At a typical ’53 Commons dinner, what you’re probably hearing is the “Hitline” playlist, because they try to play more upbeat music later in the day. 

However, most of the time, ’53 Commons uses Mood Media’s rotation channel. This feature plays a genre for two or three hours at a time and then switches. Songs are shuffled within each genre, and Mood Media assigns different songs to different genres. 

“Genres shuffle themselves, and then I can shuffle the genres,” Nakhla said. This feature allows for a wide variety of tastes to be incorporated, while also ensuring that the Dartmouth Dining Services workers aren’t repeatedly subjected to the same songs, hour after hour, day in and day out.

As a user of Mood Media’s services, Dartmouth Dining does have the power to block certain songs.
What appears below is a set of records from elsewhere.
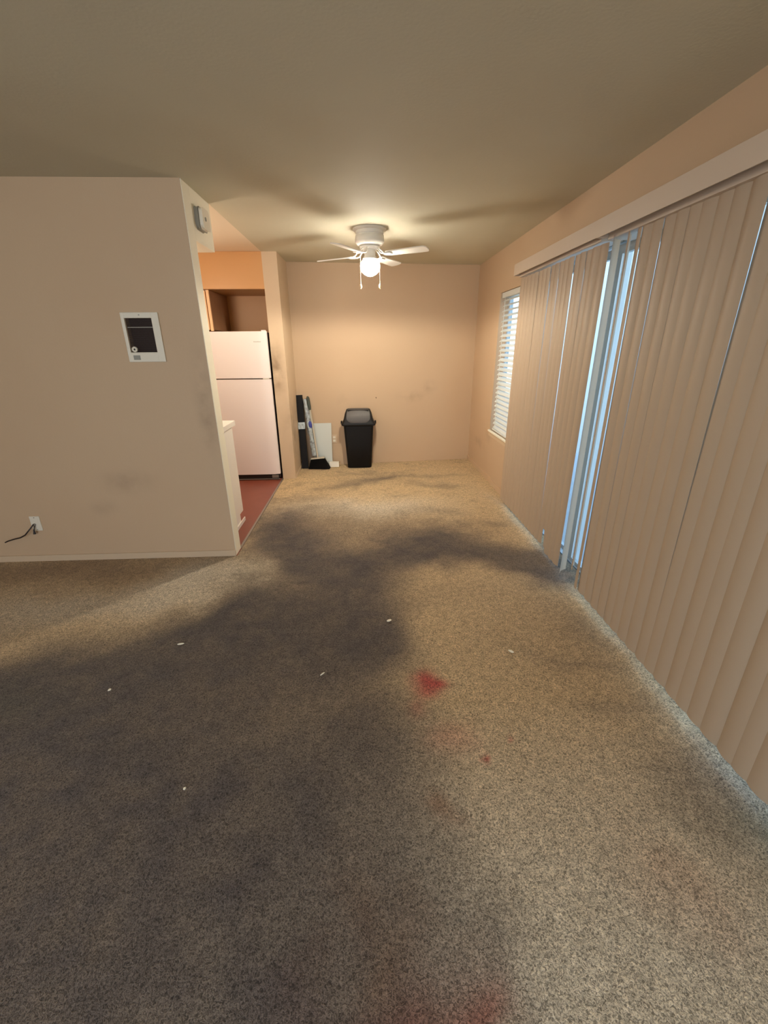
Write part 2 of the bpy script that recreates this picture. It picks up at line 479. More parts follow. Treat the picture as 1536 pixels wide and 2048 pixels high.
    for t in (t1, t2): l.new(co.outputs['Object'], t.inputs['Vector'])
    r1 = n.new('ShaderNodeMapRange'); r1.inputs['From Min'].default_value = 0.38; r1.inputs['From Max'].default_value = 0.60
    r1.inputs['To Min'].default_value = 0.42; r1.inputs['To Max'].default_value = 1.50
    r2 = n.new('ShaderNodeMapRange'); r2.inputs['From Min'].default_value = 0.3; r2.inputs['From Max'].default_value = 0.7
    r2.inputs['To Min'].default_value = 0.84; r2.inputs['To Max'].default_value = 1.16
    l.new(t1.outputs['Fac'], r1.inputs['Value']); l.new(t2.outputs['Fac'], r2.inputs['Value'])
    mu = n.new('ShaderNodeMath'); mu.operation = 'MULTIPLY'
    l.new(r1.outputs[0], mu.inputs[0]); l.new(r2.outputs[0], mu.inputs[1])
    vm = n.new('ShaderNodeVectorMath'); vm.operation = 'SCALE'
    l.new(a.outputs['Color'], vm.inputs[0]); l.new(mu.outputs[0], vm.inputs['Scale'])
    l.new(vm.outputs[0], b.inputs['Base Color'])
    bp = n.new('ShaderNodeBump'); bp.inputs['Strength'].default_value = 0.9; bp.inputs['Distance'].default_value = 0.006
    l.new(t1.outputs['Fac'], bp.inputs['Height']); l.new(bp.outputs['Normal'], b.inputs['Normal'])
    me.materials.append(m)
    o = bpy.data.objects.new('floor', me); COL.objects.link(o)
    structure(o, 'worn beige carpet with dark traffic stains and red marks')


build_carpet()
sbox('floor_subfloor', (XL - 0.1, XR + 0.1, YR - 0.1, YBR + 0.1, -0.12, -0.03), M_concrete)
sbox('floor_kitchen', (-3.2, XE + 0.006, YT - 0.12, 5.9, -0.02, 0.004), M_lino, 'red-brown vinyl kitchen floor')

# ------------------------------------------------------------------ shell
structure(MB().poly([(XL, YR, H), (XR, YR, H), (XR, YBR, H), (XA, YBL, H), (XA, YK, H), (XE, YK, H), (XE, YW, H), (XL, YW, H),
                     (XL, YR, H + .1), (XR, YR, H + .1), (XR, YBR, H + .1), (XA, YBL, H + .1), (XA, YK, H + .1), (XE, YK, H + .1), (XE, YW, H + .1), (XL, YW, H + .1)],
                    [(7, 6, 5, 4, 3, 2, 1, 0), (8, 9, 10, 11, 12, 13, 14, 15)] + [(i, (i + 1) % 8, (i + 1) % 8 + 8, i + 8) for i in range(8)]).build('ceiling', M_ceil))
sbox('ceiling_kitchen', (-3.2, XE, YW + 0.01, 5.9, H + 0.001, H + 0.1), M_kitceil)

# partition with the heater
hx0, hx1, hz0, hz1 = -1.517, -1.349, 1.499, 1.702
mb = MB()
mb.box(XL, hx0, YW, YT, 0, H); mb.box(hx1, XE - 0.004, YW, YT, 0, H)
mb.box(hx0, hx1, YW, YT, 0, hz0); mb.box(hx0, hx1, YW, YT, hz1, H)
mb.box(hx0, hx1, YT - 0.02, YT, hz0, hz1)
structure(mb.build('wall_left', M_wall), 'beige partition wall with the heater')
structure(MB().box(XE - 0.012, XE, YW + 0.004, YT + 0.002, 0, H, bevel=0.003).build('trim_1', M_cream), 'cream painted end of the partition')
structure(MB().box(-3.2, XE, YT, YS, ZS, H, bevel=0.003).build('wall_soffit', M_cream), 'dropped soffit over the kitchen counter')
sbox('wall_kitchen_left', (-3.3, -3.2, YT, 5.95, 0, H), M_kitchen)
sbox('wall_kitchen_back', (-3.3, XE, 5.80, 5.95, 0, H), M_kitchen)
sbox('wall_kitchen_soffit', (-3.2, XE, YK, 5.80, 2.095, H), M_kitchen, 'orange soffit above the fridge niche')
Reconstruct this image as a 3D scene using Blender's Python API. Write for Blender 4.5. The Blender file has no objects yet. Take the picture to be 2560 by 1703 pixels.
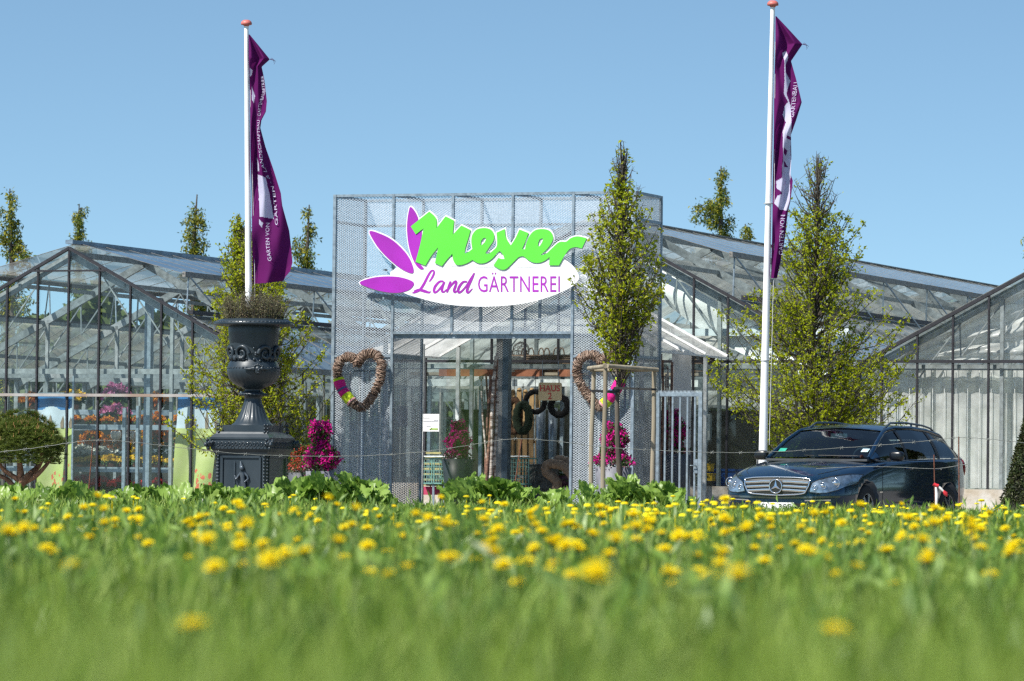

Nakhla said the stations are all radio edit appropriate, but she’s used the blocking feature for other reasons. 

“There was one song that we blocked by Cyndi Lauper because it was playing a lot, and it doesn’t actually have any words,” Nakhla said. “It was starting to grate on people.” 

Unfortunately, because they use a streaming service, ’53 Commons can’t actually take song recommendations. However, Nakhla does like to take student perspective into account. 

“Every couple terms I run the thought box with the question, ‘What’s your favorite music genre?’” Students can put in slips of paper with their preferred genres, and ’53 Commons does take that into account in both the music schedule and choosing what Mood Media genres to subscribe to. Nakhla says she often receives song requests from students who don’t understand the streaming service. However, she does try to incorporate more ’80s, rap, R&B and hip-hop music based on student feedback.

As much as Dartmouth students would love to follow ’53 Commons on Spotify, it doesn’t seem our dreams will come true anytime soon. 

“[The streaming service] does what we need it to,” Nakhla said. “There’s not control to select a song but is that something we need?” She elaborated that they’ve been satisfied with Mood Media and that the music isn’t designed to be the main attraction, but simply an ambiance measure. “It’s noise cancelling … you may think it’s adding noise, but when you’re having a conversation, it dies down the overall noise in the room,” Nakhla said.